There is a tendency among many of us who try to exist in love, to beat ourselves up when we slip out of it, and as a result to disallow ourselves from feeling good immediately! There’s a mistaken notion that we need to punish ourselves for our so-called mistakes so we won’t make new ones.

That’s nonsense. It doesn’t work… and God doesn’t keep score.

The minute you get your mind out of the muck and focus on something that feels better, you deserve to feel better. You chose it. You are allowed to feel good if you suddenly shift to compassion even after you were feeling nasty and judgmental a few seconds ago. Focus forward, not backward. Focus on the fact that you recalibrated to love and love feels good.

There is never a need to withhold good feelings from yourself. Just do your best to choose them, then enjoy them. God doesn’t keep score. God just welcomes you home to love.

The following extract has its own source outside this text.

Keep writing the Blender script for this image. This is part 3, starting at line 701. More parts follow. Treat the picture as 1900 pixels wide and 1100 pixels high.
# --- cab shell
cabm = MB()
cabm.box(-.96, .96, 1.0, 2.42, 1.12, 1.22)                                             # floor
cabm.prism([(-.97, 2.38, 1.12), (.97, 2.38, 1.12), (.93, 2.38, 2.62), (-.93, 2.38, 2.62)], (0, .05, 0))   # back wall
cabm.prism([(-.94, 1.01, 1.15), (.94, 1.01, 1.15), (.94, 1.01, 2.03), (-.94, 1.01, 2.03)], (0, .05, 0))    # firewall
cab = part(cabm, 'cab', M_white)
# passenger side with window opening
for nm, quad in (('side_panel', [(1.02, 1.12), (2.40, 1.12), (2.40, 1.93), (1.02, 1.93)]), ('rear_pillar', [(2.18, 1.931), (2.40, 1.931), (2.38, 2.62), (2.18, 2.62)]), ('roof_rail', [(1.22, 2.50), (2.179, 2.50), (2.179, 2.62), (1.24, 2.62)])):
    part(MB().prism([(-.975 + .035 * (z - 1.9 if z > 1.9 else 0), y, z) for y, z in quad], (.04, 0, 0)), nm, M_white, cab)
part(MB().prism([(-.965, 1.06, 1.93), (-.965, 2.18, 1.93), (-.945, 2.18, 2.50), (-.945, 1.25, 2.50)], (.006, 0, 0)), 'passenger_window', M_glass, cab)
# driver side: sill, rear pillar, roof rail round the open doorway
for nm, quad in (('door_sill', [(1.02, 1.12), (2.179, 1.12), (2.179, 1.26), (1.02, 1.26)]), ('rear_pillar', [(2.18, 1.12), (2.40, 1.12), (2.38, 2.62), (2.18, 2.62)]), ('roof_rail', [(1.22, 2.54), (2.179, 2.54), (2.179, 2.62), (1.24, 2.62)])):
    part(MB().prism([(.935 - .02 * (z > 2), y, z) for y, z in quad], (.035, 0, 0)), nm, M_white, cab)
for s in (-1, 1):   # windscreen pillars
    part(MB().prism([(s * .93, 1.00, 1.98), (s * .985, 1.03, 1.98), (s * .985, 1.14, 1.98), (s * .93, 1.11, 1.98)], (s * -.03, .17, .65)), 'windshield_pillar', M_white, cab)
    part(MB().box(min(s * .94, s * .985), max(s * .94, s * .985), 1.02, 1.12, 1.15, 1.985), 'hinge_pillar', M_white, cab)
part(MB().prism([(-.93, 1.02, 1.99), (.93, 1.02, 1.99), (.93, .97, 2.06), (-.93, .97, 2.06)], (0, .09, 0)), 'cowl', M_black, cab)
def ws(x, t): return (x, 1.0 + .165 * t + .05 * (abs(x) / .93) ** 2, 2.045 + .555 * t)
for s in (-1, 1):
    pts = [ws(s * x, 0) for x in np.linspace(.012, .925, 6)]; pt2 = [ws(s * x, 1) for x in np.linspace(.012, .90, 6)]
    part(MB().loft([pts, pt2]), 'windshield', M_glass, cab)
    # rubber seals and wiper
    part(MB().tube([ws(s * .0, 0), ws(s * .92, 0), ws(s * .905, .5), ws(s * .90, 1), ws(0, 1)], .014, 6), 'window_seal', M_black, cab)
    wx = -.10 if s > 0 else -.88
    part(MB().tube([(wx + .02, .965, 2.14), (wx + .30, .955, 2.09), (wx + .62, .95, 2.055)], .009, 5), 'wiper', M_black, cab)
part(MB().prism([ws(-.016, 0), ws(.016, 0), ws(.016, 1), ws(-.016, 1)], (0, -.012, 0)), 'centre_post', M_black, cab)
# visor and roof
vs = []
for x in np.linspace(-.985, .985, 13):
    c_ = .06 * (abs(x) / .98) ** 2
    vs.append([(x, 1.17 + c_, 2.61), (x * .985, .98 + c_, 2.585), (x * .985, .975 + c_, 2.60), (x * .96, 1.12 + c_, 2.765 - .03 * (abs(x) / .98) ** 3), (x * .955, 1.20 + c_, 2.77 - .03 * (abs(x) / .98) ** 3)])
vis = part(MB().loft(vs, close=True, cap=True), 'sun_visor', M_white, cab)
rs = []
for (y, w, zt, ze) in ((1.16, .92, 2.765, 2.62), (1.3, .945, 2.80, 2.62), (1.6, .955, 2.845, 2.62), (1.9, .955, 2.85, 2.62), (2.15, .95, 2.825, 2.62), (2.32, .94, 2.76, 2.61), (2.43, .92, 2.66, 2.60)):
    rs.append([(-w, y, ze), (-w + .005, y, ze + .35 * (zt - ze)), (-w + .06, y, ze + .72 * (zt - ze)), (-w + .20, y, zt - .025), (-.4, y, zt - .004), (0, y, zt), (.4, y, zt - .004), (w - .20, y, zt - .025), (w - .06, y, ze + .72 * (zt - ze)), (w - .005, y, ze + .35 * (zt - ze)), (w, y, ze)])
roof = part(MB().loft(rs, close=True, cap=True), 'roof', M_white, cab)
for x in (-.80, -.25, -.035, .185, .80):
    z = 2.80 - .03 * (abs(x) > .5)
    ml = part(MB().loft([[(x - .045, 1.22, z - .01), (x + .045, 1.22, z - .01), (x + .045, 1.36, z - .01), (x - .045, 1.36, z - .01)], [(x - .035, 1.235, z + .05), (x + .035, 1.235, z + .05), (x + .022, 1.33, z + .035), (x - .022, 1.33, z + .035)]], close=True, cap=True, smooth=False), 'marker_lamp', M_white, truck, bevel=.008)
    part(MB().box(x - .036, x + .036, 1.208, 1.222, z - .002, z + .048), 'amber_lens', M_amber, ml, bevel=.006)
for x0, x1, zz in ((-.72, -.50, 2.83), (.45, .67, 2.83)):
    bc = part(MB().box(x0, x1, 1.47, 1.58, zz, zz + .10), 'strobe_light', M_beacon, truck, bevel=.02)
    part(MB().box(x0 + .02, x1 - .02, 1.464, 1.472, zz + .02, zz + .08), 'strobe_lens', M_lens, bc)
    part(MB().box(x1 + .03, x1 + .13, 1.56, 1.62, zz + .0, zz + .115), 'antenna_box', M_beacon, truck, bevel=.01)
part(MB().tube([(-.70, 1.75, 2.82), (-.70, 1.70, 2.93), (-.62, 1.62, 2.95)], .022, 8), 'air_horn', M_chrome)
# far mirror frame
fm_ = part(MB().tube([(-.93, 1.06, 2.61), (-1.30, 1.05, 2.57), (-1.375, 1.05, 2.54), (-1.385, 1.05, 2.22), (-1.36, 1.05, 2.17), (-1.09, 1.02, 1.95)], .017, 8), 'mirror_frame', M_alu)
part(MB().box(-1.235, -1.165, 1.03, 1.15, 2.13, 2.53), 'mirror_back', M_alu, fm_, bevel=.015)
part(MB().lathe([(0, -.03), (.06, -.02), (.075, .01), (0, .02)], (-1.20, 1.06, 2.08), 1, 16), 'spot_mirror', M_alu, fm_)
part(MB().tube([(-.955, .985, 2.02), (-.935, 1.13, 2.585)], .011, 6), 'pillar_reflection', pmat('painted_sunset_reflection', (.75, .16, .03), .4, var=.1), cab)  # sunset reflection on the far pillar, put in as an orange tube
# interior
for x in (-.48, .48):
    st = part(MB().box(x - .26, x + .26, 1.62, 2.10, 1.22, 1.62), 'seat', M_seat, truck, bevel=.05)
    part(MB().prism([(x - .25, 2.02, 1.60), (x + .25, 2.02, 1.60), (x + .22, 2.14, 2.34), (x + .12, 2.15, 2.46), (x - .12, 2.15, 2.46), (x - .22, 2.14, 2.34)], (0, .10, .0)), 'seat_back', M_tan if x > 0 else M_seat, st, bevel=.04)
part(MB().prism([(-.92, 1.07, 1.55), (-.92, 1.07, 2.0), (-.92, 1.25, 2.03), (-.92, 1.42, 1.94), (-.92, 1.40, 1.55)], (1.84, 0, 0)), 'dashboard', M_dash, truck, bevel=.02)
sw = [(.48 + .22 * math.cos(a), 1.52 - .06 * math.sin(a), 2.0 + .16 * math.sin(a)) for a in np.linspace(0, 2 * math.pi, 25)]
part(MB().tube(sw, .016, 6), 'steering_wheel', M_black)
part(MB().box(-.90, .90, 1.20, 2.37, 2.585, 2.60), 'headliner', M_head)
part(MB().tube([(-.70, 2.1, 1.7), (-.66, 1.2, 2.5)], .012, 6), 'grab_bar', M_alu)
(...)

2. Remind yourself often, “I care about how I feel, therefore I must care about how I focus.”

When you don’t feel so great, you’re focusing on something that doesn’t feel good. Sounds easy but we often blame the world, our bodies, someone else, etc. The bottom line is that we are not focusing on something that feels good.

Someone could be terrible to us but if we have compassion for their disconnection, we’ll feel good. We could see the most horrific news and focus on it and feel terrible or we could stop, pray for all involved and look for examples of people who are caring and kind.

Our body might be in pain but we can focus on the pain or use our willpower to focus on something better (been there, in serious pain, and it works!).

We might be completely unable to shift our focus on our own, but we can turn our focus on some good music, breathe, and ask the angels for help. Even asking for help is a positive shift in focus and feels better than telling ourselves we can’t feel good.

We get to choose. If you care about how you feel, you must care about how you focus.

3. Care less about the topic and more about the feeling of Love

When you love or appreciate anything or anyone, you are calibrating to love. I can appreciate my hot cocoa or aim love at a lost soul and it is the same vibration of love that I’m tuned to regardless of who or what inspired it.

It helps to have a large list of things that you appreciate, shows, books, music, or quotes that uplift you, and disciplines that you know will work for you. It is useful to have some go-to meals or activities that feel good. Collect a repertoire of things, thoughts, people, or practices that help you recalibrate to love. It doesn’t matter so much what helps you calibrate to love. It matters that you choose something that does.

Love is love no matter what focus you adopt to feel it. Care more about the feelings and less about the topics that inspire them.


It is sometimes hard to permit ourselves to feel good in a world where many are not. However, if we want to be the change, this calibration to love is our soul’s most important work in a given lifetime. Focus on good, feel good, and as the angels say, “Then you’ll feel God.” Let’s all give ourselves permission to feel good, feel God, and become open channels through which love can pour into the world and of course, into our own lives more strongly.